Wednesday, February 22, 2012

Libertarian tolerance and progressive acceptance

I know I'm not the first person to mark the distinction between tolerance and acceptance. The two are often jumbled together, but tolerance is the weaker of the two. Acceptance means to fully respect and approve of something, while tolerance means to allow it to occur with or without accepting it.

That important distinction also demonstrates why libertarians and progressives can vote the same way on an issue, but completely disagree on why someone should support a policy. Libertarians are willing to tolerate more, as progressives need full acceptance before they will support something.

Drug legalization is a perfect example. As a libertarian, most of my arguments are about about how it's wrong for the government to stop an adult from putting something into their own body.

My friends on the left, however, will instead argue that marijuana is not very harmful and carries a lot of benefits for society. Those are very different philosophies being expressed.

For the left, they have to be convinced that it's a good decision for people to use drugs. For libertarians, we instead leave that choice up to people and let them draw their own conclusions.

The same thing happens with gay adoption. My friends on the left are forced to prove that gays make caring, trustworthy parents, where my fellow classic liberals simply have to say it's not the governments place to regulate who can be a mom or dad.

Tolerance has taken me to the opposite side of a recent issues. Lefties are rallying behind President Obama's requirement that all health insurance plans must include birth control pills for women with no co-payments, including plans from Catholic groups that are morally opposed to birth control.

Now neither of us accept the Catholic church's stance against condoms and the pill. I don't think it's a legitimate, reasonable stance to take. However, I'm willing to tolerate it and they aren't.

My real issue with the mandate, of course, has nothing to do with religious tolerance. I'm against any and all mandatory health care requirements. This mandate is not a form of insurance, and will drive up the costs of health care and birth control, guaranteeing less people will end up with coverage.

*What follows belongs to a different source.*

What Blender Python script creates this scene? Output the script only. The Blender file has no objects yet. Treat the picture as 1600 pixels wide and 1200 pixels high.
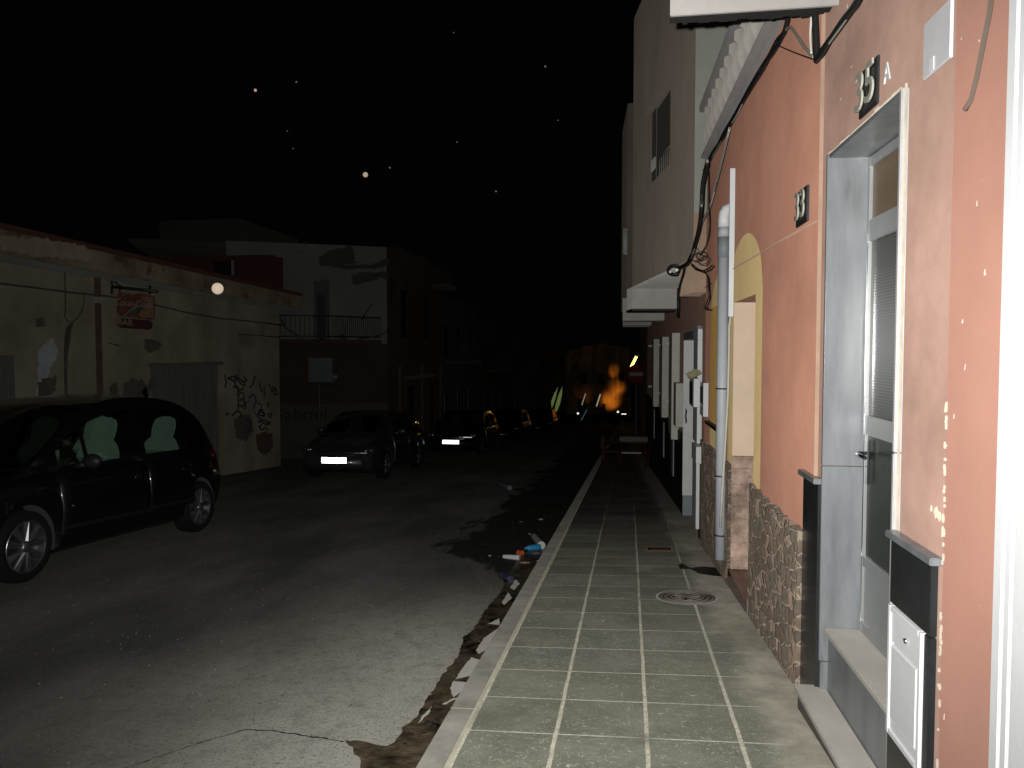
import bpy, bmesh, math, random
from mathutils import Vector, Matrix
random.seed(7)
R = math.radians
sc = bpy.context.scene
COL = sc.collection
# ------------------------------------------------------------------ camera geometry
F_PX, H_EYE = 1200.0, 1.465
YAW, PITCH = R(8.67), math.atan(52/1200)
CF = Vector((-math.sin(YAW)*math.cos(PITCH), math.cos(YAW)*math.cos(PITCH), -math.sin(PITCH)))
CR = Vector((math.cos(YAW), math.sin(YAW), 0))
CU = CR.cross(CF)
EYE = Vector((0, 0, H_EYE))
SL = 0.0725                    # the street runs downhill
CS = 0.03                      # cross fall of the pavement
def ray(px, py): return CF + CR*((px-800)/F_PX) - CU*((py-600)/F_PX)
def at_plane(px, py, p0, n):
    d = ray(px, py); return EYE + d*((Vector(p0)-EYE).dot(n)/d.dot(n))
def at_Y(px, py, Y): return at_plane(px, py, (0, Y, 0), Vector((0, 1, 0)))
def at_X(px, py, X): return at_plane(px, py, (X, 0, 0), Vector((1, 0, 0)))
def pave_z(x, y): return -SL*y + CS*x
def road_z(x, y): return -SL*y - 0.135
def at_pave(px, py, lift=0): return at_plane(px, py, (0, 0, lift), Vector((-CS, SL, 1)))
def at_road(px, py, lift=0): return at_plane(px, py, (0, 0, -0.135+lift), Vector((0, SL, 1)))
A = R(1.42)                    # the facades on the right turn a little from the kerb
def W(u, v, z): return Vector((1+u*math.cos(A)-v*math.sin(A), u*math.sin(A)+v*math.cos(A), z))
def at_wall(px, py, u=0):
    n = Vector((math.cos(A), math.sin(A), 0)); return at_plane(px, py, W(u, 0, 0), n)
def wv(px, py, u=0):
    p = at_wall(px, py, u); return (-(p.x-1)*math.sin(A)+p.y*math.cos(A), p.z)
def ident(x, y, z): return Vector((x, y, z))
def framed(origin, ang):
    c, s = math.cos(ang), math.sin(ang); o = Vector(origin)
    return lambda a, b, z: o + Vector((a*c-b*s, a*s+b*c, z))

# ------------------------------------------------------------------ materials
MATS = {}
def mat(name, col, rough=0.8, var=0.18, scale=2.5, bump=0.25, bscale=60, metal=0.0, tint=None, stretch=None,
        spots=None, coat=0.0, bdist=0.004, emit=None, estr=1.0, spec=0.3, alpha=None):
    if name in MATS: return MATS[name]
    m = bpy.data.materials.new(name); m.use_nodes = True; MATS[name] = m
    nt = m.node_tree; N = nt.nodes; L = nt.links
    b = N['Principled BSDF']
    b.inputs['Roughness'].default_value = rough; b.inputs['Metallic'].default_value = metal
    b.inputs['Specular IOR Level'].default_value = spec
    b.inputs['Diffuse Roughness'].default_value = 1.0 if rough >= .7 else 0.0
    b.inputs['Coat Weight'].default_value = coat; b.inputs['Coat Roughness'].default_value = 0.05
    tc = N.new('ShaderNodeTexCoord'); mp = N.new('ShaderNodeMapping')
    L.new(tc.outputs['Object'], mp.inputs[0])
    if stretch: mp.inputs['Scale'].default_value = stretch
    n1 = N.new('ShaderNodeTexNoise'); n1.inputs['Scale'].default_value = scale; n1.inputs['Detail'].default_value = 7
    n1.inputs['Roughness'].default_value = 0.65
    L.new(mp.outputs[0], n1.inputs[0])
    rp = N.new('ShaderNodeValToRGB'); L.new(n1.outputs[0], rp.inputs[0])
    t = tint or col
    lo = [max(0, c*(1-var)) for c in col]; hi = [min(1, c*(1+var)) for c in t]
    rp.color_ramp.elements[0].position = 0.3; rp.color_ramp.elements[0].color = (*lo, 1)
    rp.color_ramp.elements[1].position = 0.7; rp.color_ramp.elements[1].color = (*hi, 1)
    out = rp.outputs[0]
    if spots:
        scol, sscale, thr, wid = spots
        n2 = N.new('ShaderNodeTexNoise'); n2.inputs['Scale'].default_value = sscale; n2.inputs['Detail'].default_value = 9
        n2.inputs['Roughness'].default_value = 0.7
        L.new(mp.outputs[0], n2.inputs[0])
        mr = N.new('ShaderNodeMapRange'); mr.inputs[1].default_value = thr; mr.inputs[2].default_value = thr+wid
        L.new(n2.outputs[0], mr.inputs[0])
        mx = N.new('ShaderNodeMix'); mx.data_type = 'RGBA'
        L.new(mr.outputs[0], mx.inputs['Factor']); L.new(out, mx.inputs['A']); mx.inputs['B'].default_value = (*scol, 1)
        out = mx.outputs['Result']
    L.new(out, b.inputs['Base Color'])
    if bump:
        n3 = N.new('ShaderNodeTexNoise'); n3.inputs['Scale'].default_value = bscale; n3.inputs['Detail'].default_value = 6
        n3.inputs['Roughness'].default_value = 0.6
        L.new(tc.outputs['Object'], n3.inputs[0])
        bp = N.new('ShaderNodeBump'); bp.inputs['Strength'].default_value = bump; bp.inputs['Distance'].default_value = bdist
        L.new(n3.outputs[0], bp.inputs['Height']); L.new(bp.outputs[0], b.inputs['Normal'])
    if emit:
        b.inputs['Emission Color'].default_value = (*emit, 1); b.inputs['Emission Strength'].default_value = estr
    return m

def glass(name, tint, alpha=0.75, rough=0.03):
    m = bpy.data.materials.new(name); m.use_nodes = True; nt = m.node_tree; N = nt.nodes; L = nt.links
    N.remove(N['Principled BSDF'])
    o = N['Material Output']
    tr = N.new('ShaderNodeBsdfTransparent'); tr.inputs[0].default_value = (*tint, 1)
    gl = N.new('ShaderNodeBsdfGlossy'); gl.inputs['Roughness'].default_value = rough
    fr = N.new('ShaderNodeLayerWeight'); fr.inputs[0].default_value = .12
    mx = N.new('ShaderNodeMixShader'); L.new(fr.outputs['Facing'], mx.inputs[0]); L.new(tr.outputs[0], mx.inputs[1]); L.new(gl.outputs[0], mx.inputs[2])
    L.new(mx.outputs[0], o.inputs[0]); return m

PEACH = mat('painted plaster peach', (0.315, 0.152, 0.104), 0.85, 0.15, 1.1, 0.6, 22, tint=(0.337, 0.166, 0.115), bdist=0.009)
PINK = mat('painted plaster salmon', (0.235, 0.121, 0.0914), 0.7, 0.06, 3.0, 0.5, 60, spots=((0.51, 0.487, 0.451), 19, 0.70, 0.02), spec=0.5)
BEIGE = mat('weathered plaster rose beige', (0.209, 0.129, 0.101), 0.8, 0.2, 1.8, 0.7, 20, tint=(0.236, 0.15, 0.119), spots=((0.464, 0.381, 0.35), 11, 0.71, 0.04))
PLASTER_EDGE = mat('old filler', (0.396, 0.352, 0.286), 0.8, 0.15, 12, 0.6, 40)
MARBLE = mat('grey veined marble', (0.145, 0.156, 0.164), 0.3, 0.14, 3.4, 0.04, 20, tint=(0.21, 0.222, 0.232), stretch=(2.2, 2.2, 0.35), spots=((0.115, 0.128, 0.138), 4, 0.60, 0.12), spec=0.7)
MARBLE_W = mat('pale marble edge', (0.396, 0.385, 0.385), 0.4, 0.12, 9, 0.1, 30, spec=0.5)
SLATE = mat('black marble', (0.021, 0.0228, 0.0246), 0.28, 0.25, 6, 0.05, 30, spots=((0.096, 0.102, 0.108), 30, 0.68, 0.08), spec=0.5)
STEPM = mat('worn doorstep marble', (0.516, 0.486, 0.434), 0.6, 0.1, 5, 0.15, 50, spots=((0.309, 0.289, 0.259), 7, 0.66, 0.1))
ALU = mat('brushed aluminium', (0.389, 0.4, 0.4), 0.38, 0.06, 6, 0.08, 120, metal=0.55)
WHITE = mat('white enamel', (0.714, 0.723, 0.738), 0.45, 0.05, 5, 0.12, 50, spots=((0.67, 0.67, 0.677), 14, 0.73, 0.05))
PVC = mat('grey pvc', (0.506, 0.536, 0.567), 0.45, 0.08, 5, 0.05, 50, spots=((0.334, 0.334, 0.314), 6, 0.6, 0.15))
PVC_W = mat('white pvc', (0.78, 0.80, 0.82), 0.45, 0.06, 5, 0.05, 50)
PVC_D = mat('glued pipe joint', (0.25, 0.28, 0.30), 0.5, 0.1, 9, 0.1, 50)
OLIVE = mat('olive yellow paint', (0.486, 0.359, 0.17), 0.85, 0.1, 4, 0.3, 80)
YELLOW = mat('ochre yellow paint', (0.385, 0.231, 0.063), 0.8, 0.08, 4, 0.3, 80)
CREAM = mat('cream painted reveal', (0.781, 0.637, 0.493), 0.8, 0.05, 4, 0.25, 80)
BROWNW = mat('brown painted wall', (0.16, 0.092, 0.068), 0.9, 0.15, 3, 0.35, 70)
GREYR = mat('grey render', (0.252, 0.21, 0.176), 0.92, 0.14, 1.6, 0.5, 50, stretch=(1, 1, 0.4), bdist=0.006)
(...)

At it's worse, tolerance is a form of apathy. But when it comes to official mandatory policy with the power of the police force behind it in a nation with a diverse set of values, needs and incomes, I find tolerance a much more realistic and reliable standard than acceptance.

2 comments:

  1. The use of libertarian language is handy for the left because it has broad appeal in many ways, but I would prefer to see a wholesale shift to bold, utilitarian arguments. That's the general basis for a lot of progressive agendas anyway.

    ReplyDelete
  2. Also, I made some changes to that post about intolerance because part of it didn't really make much sense. The gist is the same, though.